**AIM OF THE TASK**. Write out the lines from the top of the material through the line with "else: dup(LCT, p, rz, lab, 'low", exactly and with nothing added.
════════════════════
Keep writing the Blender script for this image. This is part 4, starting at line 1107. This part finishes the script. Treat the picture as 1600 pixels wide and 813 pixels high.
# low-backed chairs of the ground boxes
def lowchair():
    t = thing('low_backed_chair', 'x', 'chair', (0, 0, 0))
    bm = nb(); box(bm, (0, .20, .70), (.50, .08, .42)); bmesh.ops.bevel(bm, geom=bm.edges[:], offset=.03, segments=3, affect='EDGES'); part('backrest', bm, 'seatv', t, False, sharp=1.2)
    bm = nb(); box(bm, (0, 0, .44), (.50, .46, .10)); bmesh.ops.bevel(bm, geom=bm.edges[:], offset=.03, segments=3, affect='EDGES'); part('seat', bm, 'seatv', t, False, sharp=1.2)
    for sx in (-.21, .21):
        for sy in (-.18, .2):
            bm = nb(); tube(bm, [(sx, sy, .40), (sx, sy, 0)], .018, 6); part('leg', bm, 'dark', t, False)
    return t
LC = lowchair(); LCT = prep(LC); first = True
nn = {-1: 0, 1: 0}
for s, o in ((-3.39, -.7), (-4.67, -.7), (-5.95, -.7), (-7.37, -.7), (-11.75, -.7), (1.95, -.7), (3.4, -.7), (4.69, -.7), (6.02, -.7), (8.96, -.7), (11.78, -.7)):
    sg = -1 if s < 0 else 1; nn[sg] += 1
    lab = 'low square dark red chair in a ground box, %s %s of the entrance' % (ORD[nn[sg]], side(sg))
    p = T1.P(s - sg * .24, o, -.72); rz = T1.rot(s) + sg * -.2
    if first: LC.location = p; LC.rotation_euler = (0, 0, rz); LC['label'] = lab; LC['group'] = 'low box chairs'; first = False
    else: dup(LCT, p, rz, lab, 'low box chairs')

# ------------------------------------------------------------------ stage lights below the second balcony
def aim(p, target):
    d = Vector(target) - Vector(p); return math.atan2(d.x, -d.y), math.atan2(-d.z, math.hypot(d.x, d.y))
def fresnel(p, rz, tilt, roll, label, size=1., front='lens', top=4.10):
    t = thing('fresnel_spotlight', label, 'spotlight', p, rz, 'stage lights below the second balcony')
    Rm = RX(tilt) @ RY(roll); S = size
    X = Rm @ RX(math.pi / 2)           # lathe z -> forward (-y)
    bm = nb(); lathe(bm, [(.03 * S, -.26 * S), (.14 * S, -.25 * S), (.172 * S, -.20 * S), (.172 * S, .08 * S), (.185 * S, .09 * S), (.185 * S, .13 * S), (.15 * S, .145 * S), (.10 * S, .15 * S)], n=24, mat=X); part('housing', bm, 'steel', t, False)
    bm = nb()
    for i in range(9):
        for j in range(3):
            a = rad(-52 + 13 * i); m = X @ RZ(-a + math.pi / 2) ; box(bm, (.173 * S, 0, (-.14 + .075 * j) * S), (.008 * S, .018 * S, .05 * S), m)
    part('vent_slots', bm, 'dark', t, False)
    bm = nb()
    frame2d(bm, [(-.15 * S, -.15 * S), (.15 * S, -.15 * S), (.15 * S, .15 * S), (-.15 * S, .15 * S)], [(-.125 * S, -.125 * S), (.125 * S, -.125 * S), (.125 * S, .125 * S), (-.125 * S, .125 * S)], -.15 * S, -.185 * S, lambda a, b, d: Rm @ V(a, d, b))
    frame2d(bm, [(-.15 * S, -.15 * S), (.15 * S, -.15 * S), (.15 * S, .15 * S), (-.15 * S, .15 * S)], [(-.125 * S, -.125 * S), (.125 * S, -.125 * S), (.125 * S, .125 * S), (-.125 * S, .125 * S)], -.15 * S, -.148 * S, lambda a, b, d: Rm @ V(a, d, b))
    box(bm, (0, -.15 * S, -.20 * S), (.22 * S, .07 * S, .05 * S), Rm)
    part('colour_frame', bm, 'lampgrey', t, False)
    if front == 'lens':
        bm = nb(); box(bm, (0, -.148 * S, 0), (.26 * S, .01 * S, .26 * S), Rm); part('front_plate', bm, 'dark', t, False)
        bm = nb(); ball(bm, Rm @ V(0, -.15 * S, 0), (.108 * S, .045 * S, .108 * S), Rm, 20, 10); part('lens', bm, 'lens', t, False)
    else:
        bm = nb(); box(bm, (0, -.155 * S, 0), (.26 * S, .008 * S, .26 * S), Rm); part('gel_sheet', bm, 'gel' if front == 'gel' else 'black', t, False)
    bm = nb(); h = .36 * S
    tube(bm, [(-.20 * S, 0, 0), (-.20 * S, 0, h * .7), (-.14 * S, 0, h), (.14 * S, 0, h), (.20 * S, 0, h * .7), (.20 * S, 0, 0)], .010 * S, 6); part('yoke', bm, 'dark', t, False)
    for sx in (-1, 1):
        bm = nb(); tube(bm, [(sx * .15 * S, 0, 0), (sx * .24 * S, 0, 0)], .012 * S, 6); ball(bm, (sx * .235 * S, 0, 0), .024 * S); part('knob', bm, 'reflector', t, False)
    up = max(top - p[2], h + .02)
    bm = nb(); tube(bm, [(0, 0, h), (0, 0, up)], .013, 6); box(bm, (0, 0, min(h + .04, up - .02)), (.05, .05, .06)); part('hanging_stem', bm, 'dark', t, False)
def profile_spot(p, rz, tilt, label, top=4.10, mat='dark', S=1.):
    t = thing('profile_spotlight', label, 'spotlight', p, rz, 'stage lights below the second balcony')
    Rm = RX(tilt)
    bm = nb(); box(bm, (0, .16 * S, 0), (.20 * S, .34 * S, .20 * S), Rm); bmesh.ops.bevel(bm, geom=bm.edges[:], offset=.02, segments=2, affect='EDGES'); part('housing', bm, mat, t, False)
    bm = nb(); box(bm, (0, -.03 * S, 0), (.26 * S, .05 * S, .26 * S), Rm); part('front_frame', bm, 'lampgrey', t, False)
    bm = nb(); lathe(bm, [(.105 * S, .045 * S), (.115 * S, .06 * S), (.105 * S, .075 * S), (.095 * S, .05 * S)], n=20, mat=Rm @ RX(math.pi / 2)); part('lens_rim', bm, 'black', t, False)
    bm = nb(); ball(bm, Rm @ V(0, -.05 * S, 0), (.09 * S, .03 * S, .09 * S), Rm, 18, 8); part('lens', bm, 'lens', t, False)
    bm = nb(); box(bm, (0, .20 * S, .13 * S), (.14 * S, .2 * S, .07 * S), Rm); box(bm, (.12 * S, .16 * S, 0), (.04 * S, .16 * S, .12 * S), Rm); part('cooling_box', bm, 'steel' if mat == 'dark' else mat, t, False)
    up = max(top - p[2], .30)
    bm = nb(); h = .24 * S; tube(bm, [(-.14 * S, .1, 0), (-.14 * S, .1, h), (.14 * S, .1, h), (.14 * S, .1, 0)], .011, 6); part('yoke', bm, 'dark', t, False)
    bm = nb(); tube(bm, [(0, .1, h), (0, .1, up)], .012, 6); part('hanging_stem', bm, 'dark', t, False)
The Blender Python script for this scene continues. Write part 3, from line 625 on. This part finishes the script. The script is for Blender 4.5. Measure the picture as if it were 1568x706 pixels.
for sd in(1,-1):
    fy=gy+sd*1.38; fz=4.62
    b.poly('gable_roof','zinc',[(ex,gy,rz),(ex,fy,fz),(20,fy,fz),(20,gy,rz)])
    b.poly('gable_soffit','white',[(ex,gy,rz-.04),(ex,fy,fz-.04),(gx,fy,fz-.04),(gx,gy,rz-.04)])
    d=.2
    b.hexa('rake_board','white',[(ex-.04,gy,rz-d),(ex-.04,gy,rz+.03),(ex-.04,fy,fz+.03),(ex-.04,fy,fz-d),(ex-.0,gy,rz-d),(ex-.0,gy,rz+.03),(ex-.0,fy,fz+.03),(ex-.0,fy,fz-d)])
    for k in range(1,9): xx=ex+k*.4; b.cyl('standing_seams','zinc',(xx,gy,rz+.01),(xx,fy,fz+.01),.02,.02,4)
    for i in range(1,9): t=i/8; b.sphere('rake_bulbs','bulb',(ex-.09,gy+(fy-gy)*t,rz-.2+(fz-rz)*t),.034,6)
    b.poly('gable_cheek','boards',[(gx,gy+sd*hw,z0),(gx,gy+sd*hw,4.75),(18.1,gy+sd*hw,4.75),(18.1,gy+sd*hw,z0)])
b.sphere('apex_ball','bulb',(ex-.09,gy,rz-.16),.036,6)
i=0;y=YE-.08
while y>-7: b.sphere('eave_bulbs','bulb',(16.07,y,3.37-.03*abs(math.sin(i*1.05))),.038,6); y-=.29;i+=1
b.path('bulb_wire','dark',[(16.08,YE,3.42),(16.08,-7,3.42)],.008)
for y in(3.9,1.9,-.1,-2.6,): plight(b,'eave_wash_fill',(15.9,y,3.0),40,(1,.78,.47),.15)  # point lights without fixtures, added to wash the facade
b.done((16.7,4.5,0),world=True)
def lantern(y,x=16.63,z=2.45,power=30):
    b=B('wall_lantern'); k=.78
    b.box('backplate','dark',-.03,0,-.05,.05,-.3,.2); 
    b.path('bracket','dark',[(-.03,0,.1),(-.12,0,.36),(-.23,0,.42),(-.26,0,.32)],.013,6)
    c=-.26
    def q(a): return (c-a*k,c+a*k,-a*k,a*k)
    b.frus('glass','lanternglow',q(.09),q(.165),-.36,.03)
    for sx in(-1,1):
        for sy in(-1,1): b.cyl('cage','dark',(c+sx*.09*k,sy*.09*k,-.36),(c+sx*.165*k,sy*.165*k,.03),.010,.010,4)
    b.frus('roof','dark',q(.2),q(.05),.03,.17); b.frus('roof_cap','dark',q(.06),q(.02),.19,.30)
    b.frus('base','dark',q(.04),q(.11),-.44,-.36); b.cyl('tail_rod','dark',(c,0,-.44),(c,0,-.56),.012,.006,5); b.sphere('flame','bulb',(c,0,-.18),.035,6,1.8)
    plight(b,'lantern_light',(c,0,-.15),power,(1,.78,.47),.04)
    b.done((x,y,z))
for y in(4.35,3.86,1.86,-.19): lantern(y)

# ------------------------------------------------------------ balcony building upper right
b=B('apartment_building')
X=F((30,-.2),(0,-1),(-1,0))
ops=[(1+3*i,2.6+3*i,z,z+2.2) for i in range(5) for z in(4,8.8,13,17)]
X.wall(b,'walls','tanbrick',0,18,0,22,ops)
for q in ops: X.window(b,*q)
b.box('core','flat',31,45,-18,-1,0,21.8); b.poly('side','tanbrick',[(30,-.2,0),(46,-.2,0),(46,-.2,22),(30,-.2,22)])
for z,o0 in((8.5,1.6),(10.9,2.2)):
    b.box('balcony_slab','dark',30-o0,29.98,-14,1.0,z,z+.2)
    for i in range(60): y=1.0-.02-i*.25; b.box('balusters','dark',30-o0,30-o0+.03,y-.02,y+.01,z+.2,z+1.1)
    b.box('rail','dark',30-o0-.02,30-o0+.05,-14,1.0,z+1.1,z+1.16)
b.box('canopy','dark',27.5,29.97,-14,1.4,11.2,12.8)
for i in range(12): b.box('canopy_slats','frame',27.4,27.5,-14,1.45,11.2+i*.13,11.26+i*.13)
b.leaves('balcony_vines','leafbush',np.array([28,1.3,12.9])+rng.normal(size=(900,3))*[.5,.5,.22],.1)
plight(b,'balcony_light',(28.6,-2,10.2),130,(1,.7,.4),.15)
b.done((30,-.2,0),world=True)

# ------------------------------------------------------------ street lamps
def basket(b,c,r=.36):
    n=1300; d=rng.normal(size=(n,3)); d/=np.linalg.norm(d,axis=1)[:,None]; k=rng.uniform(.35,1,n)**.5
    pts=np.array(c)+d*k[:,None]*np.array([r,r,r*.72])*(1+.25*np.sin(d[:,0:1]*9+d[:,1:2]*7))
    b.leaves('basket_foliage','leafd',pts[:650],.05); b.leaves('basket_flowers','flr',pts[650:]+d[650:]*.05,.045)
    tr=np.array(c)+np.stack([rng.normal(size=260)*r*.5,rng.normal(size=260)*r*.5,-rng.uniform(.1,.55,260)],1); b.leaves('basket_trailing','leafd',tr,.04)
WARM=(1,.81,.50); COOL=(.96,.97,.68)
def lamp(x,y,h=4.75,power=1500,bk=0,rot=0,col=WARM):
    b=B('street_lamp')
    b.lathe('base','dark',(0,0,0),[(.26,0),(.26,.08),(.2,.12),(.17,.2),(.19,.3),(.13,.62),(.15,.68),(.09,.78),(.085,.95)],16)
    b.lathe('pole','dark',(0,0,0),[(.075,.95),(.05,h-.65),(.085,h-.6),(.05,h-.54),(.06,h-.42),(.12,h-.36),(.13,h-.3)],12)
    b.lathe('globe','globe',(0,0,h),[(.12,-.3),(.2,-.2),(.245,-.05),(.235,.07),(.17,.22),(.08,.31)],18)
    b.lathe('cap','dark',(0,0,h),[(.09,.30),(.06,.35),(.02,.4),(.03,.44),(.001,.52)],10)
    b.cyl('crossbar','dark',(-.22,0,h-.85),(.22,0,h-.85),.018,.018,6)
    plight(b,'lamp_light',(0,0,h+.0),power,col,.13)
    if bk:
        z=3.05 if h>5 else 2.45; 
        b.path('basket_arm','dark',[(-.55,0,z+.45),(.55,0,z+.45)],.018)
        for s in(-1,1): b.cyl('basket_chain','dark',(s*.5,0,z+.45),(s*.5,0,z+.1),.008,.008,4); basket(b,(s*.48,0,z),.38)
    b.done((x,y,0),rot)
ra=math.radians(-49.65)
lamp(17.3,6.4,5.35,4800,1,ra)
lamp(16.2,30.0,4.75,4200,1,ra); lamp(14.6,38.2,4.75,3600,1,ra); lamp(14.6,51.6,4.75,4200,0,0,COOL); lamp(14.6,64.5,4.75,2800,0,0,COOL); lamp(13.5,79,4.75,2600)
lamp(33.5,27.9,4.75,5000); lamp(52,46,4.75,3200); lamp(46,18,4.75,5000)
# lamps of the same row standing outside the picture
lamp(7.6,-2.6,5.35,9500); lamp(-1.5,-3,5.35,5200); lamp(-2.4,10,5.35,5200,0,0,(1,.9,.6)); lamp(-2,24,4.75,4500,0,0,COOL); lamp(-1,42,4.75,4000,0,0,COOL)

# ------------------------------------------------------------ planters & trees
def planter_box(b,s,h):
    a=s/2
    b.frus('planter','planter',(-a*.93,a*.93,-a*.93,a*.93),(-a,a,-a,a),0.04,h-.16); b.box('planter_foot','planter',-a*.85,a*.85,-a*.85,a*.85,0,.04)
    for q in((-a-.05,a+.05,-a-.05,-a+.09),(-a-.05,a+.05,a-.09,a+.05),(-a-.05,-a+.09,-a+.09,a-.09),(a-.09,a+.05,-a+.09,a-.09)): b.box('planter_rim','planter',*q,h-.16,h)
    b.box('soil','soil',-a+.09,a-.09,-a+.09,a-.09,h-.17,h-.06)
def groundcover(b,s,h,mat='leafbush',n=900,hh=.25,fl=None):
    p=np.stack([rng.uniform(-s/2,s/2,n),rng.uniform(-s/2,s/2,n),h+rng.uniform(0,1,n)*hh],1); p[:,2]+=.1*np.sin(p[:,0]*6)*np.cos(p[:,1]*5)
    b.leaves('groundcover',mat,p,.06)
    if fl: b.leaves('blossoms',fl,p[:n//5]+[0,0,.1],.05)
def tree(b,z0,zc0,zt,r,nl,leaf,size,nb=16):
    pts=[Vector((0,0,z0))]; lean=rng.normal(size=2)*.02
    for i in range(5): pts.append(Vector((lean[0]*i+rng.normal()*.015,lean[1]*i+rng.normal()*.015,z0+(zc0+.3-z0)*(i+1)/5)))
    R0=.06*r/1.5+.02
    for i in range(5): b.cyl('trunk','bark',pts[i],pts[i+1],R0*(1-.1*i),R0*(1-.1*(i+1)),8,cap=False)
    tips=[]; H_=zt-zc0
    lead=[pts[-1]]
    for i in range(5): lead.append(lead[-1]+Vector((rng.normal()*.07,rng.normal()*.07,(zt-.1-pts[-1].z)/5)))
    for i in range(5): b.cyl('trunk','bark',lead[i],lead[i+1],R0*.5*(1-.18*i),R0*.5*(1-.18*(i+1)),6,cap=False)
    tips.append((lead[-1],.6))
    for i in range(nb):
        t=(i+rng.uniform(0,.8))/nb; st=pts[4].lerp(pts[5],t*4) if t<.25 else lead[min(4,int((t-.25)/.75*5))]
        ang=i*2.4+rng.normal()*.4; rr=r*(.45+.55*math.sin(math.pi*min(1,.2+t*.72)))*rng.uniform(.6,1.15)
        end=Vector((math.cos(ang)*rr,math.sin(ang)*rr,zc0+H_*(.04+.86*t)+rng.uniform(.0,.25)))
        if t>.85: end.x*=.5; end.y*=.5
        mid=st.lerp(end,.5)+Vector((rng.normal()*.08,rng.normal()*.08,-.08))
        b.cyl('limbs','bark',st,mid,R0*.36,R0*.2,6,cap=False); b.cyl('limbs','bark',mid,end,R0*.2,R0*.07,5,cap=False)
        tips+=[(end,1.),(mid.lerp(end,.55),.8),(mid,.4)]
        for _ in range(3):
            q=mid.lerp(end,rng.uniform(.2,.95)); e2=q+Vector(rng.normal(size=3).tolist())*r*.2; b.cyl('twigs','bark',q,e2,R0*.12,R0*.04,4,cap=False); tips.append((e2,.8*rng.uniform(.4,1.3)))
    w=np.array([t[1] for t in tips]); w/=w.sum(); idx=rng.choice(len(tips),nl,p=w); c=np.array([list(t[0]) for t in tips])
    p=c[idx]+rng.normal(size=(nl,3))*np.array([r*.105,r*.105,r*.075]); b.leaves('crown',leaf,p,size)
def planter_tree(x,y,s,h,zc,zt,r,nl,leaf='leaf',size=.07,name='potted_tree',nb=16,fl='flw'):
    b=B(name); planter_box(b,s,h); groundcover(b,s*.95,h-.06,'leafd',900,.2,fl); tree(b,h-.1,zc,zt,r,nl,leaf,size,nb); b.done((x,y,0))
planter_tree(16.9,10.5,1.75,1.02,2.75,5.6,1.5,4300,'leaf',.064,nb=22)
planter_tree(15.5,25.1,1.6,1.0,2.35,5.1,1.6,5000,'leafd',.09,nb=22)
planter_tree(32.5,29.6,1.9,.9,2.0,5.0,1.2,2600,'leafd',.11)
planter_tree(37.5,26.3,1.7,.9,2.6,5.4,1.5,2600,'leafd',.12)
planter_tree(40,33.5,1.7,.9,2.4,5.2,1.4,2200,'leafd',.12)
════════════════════
**TASK RESPONSE**.
Keep writing the Blender script for this image. This is part 4, starting at line 1107. This part finishes the script. Treat the picture as 1600 pixels wide and 813 pixels high.
# low-backed chairs of the ground boxes
def lowchair():
    t = thing('low_backed_chair', 'x', 'chair', (0, 0, 0))
    bm = nb(); box(bm, (0, .20, .70), (.50, .08, .42)); bmesh.ops.bevel(bm, geom=bm.edges[:], offset=.03, segments=3, affect='EDGES'); part('backrest', bm, 'seatv', t, False, sharp=1.2)
    bm = nb(); box(bm, (0, 0, .44), (.50, .46, .10)); bmesh.ops.bevel(bm, geom=bm.edges[:], offset=.03, segments=3, affect='EDGES'); part('seat', bm, 'seatv', t, False, sharp=1.2)
    for sx in (-.21, .21):
        for sy in (-.18, .2):
            bm = nb(); tube(bm, [(sx, sy, .40), (sx, sy, 0)], .018, 6); part('leg', bm, 'dark', t, False)
    return t
LC = lowchair(); LCT = prep(LC); first = True
nn = {-1: 0, 1: 0}
for s, o in ((-3.39, -.7), (-4.67, -.7), (-5.95, -.7), (-7.37, -.7), (-11.75, -.7), (1.95, -.7), (3.4, -.7), (4.69, -.7), (6.02, -.7), (8.96, -.7), (11.78, -.7)):
    sg = -1 if s < 0 else 1; nn[sg] += 1
    lab = 'low square dark red chair in a ground box, %s %s of the entrance' % (ORD[nn[sg]], side(sg))
    p = T1.P(s - sg * .24, o, -.72); rz = T1.rot(s) + sg * -.2
    if first: LC.location = p; LC.rotation_euler = (0, 0, rz); LC['label'] = lab; LC['group'] = 'low box chairs'; first = False
    else: dup(LCT, p, rz, lab, 'low box chairs')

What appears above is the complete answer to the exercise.